Problem to work on
Select every line holding the word "part" and copy it.
........
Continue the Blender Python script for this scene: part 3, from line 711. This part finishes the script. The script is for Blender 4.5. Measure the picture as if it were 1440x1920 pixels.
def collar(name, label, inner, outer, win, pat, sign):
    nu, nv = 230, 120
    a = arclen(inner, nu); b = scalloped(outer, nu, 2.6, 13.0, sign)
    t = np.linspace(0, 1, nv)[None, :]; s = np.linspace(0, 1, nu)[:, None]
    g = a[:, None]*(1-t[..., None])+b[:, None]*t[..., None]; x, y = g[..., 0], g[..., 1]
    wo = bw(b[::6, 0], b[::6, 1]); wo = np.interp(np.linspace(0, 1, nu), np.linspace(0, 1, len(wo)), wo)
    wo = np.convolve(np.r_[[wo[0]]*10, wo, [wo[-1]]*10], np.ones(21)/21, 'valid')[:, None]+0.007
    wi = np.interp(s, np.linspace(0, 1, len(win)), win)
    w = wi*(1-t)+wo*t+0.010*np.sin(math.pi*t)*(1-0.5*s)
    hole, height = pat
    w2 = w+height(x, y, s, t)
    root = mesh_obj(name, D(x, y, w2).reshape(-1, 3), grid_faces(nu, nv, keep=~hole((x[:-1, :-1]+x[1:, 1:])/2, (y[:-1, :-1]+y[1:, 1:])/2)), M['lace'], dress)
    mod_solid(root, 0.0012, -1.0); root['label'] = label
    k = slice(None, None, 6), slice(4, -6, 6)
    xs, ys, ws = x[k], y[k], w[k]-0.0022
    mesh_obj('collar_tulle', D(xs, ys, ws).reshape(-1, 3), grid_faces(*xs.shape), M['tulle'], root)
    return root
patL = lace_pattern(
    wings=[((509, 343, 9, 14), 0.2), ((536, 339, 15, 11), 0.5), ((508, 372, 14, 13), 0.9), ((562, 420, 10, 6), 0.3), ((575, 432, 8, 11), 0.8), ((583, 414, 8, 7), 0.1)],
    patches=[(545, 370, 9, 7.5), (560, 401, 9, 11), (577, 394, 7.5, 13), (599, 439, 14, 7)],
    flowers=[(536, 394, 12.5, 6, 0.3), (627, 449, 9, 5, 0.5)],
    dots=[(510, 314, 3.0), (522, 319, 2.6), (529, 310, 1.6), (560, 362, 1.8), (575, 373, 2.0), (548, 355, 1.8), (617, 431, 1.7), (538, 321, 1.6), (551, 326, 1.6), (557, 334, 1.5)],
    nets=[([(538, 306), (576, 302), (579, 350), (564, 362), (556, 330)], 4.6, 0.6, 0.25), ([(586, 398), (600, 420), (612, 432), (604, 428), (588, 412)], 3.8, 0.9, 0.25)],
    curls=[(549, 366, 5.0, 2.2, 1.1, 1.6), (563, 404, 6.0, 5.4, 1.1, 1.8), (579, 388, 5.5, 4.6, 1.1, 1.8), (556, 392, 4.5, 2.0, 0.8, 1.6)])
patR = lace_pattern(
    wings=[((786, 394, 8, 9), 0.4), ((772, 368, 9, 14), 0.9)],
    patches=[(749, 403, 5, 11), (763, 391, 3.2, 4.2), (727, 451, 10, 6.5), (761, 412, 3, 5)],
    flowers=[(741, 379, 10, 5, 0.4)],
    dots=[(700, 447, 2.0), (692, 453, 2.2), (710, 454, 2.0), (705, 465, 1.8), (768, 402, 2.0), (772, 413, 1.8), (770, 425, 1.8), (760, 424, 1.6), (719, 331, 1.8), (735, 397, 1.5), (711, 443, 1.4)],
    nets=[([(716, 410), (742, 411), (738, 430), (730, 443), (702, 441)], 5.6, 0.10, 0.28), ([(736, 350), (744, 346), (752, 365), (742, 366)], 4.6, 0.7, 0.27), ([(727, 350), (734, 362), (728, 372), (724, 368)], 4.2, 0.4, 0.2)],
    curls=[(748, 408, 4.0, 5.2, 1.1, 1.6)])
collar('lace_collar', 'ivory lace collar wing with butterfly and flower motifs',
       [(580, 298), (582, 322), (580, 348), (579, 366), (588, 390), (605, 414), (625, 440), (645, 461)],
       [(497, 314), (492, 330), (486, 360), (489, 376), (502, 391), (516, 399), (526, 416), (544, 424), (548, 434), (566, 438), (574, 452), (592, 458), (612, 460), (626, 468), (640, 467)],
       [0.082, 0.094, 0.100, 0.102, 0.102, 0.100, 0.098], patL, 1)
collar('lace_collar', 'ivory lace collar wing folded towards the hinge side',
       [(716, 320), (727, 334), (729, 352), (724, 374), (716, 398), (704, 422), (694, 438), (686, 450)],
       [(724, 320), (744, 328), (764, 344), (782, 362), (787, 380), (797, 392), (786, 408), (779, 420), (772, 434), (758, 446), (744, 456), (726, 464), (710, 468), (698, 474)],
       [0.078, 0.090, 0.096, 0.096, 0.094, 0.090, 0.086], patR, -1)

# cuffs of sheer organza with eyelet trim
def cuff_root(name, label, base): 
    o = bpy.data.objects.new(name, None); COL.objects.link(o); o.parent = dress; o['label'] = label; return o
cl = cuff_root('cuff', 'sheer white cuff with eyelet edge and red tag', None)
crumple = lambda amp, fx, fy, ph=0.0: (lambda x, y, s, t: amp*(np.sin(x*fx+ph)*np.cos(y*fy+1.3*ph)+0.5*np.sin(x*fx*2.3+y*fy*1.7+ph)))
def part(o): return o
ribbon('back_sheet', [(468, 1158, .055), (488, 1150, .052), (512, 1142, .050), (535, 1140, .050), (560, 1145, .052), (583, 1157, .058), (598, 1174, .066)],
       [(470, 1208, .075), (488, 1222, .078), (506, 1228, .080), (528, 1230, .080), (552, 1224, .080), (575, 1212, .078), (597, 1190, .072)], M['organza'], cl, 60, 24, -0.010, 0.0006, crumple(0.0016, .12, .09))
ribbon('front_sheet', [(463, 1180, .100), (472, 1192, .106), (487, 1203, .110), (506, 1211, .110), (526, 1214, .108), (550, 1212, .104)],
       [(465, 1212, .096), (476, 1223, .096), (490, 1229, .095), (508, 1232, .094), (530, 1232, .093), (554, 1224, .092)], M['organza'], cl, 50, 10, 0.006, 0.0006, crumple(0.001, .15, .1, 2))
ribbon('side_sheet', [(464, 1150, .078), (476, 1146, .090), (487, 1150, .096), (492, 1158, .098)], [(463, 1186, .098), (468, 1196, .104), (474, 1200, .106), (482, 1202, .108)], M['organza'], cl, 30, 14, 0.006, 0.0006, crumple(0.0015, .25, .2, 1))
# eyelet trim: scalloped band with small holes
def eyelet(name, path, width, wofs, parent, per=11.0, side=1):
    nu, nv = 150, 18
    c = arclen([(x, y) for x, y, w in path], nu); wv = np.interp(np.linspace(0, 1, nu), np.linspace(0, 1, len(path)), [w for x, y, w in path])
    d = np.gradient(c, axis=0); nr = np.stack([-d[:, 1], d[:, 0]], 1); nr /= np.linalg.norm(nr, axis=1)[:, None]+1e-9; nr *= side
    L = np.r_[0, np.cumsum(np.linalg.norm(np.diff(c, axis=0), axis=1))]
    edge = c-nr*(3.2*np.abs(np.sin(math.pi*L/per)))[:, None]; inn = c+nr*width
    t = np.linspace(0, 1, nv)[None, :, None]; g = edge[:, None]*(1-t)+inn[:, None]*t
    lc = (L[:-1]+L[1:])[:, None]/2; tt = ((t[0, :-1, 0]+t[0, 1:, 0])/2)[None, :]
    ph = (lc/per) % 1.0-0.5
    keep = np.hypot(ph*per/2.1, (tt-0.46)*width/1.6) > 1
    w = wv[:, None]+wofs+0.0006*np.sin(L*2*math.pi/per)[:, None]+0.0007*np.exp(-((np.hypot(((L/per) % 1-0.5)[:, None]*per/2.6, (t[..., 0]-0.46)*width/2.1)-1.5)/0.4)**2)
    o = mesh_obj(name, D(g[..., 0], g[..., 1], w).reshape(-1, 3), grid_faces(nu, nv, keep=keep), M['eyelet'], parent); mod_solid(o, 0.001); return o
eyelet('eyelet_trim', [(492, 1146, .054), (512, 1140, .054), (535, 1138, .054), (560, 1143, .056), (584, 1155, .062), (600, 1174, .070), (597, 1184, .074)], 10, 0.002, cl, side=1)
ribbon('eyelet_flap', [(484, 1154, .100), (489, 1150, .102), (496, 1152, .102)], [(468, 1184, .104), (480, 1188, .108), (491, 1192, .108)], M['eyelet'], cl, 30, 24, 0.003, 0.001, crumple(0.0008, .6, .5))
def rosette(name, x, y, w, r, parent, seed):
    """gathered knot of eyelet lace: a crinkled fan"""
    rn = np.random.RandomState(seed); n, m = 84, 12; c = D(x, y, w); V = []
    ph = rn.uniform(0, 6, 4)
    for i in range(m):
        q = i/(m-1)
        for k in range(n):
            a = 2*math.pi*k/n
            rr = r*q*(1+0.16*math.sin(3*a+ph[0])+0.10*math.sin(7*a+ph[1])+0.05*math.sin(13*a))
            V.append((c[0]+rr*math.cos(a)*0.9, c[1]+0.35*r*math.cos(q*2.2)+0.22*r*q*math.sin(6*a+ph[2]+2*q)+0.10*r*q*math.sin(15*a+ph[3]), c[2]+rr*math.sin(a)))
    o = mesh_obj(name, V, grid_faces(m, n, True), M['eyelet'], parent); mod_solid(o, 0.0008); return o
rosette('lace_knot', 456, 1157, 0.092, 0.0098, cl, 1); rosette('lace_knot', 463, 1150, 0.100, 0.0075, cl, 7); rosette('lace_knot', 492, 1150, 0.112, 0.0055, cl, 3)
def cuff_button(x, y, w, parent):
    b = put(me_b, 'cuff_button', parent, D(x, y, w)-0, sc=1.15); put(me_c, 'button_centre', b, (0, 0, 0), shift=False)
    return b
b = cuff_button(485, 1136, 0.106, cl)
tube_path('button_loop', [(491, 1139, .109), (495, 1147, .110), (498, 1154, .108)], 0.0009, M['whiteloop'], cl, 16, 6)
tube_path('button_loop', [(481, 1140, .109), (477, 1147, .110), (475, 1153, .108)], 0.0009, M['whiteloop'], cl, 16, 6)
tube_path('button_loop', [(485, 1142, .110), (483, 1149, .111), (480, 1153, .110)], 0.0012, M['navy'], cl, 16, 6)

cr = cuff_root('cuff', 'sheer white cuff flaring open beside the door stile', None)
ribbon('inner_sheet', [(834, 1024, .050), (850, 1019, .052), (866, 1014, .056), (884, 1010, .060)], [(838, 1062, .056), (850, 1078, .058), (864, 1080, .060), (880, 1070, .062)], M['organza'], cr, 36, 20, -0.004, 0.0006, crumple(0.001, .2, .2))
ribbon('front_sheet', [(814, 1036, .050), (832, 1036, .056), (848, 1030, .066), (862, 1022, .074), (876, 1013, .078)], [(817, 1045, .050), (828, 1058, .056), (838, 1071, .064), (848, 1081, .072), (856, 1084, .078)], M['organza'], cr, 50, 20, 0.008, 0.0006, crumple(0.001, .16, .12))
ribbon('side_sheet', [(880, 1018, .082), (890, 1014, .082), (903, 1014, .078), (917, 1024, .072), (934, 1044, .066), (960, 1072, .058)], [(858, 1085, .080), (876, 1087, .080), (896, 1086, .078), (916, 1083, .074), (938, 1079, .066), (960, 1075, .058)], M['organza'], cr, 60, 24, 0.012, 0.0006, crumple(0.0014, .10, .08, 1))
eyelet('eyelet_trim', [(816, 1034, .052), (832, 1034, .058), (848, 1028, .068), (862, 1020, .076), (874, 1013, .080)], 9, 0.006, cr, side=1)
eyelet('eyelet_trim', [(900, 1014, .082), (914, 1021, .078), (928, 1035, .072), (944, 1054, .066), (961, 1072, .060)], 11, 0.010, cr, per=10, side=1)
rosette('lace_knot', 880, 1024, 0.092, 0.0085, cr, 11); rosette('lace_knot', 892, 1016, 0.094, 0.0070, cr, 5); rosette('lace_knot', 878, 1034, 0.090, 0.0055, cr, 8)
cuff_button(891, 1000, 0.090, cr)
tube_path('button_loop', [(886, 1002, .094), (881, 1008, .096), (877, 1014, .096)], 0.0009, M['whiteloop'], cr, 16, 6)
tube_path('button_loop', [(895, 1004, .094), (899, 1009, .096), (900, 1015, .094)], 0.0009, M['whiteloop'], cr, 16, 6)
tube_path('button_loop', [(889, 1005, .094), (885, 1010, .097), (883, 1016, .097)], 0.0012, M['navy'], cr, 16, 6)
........
Problem solution
Continue the Blender Python script for this scene: part 3, from line 711. This part finishes the script. The script is for Blender 4.5. Measure the picture as if it were 1440x1920 pixels.
def part(o): return o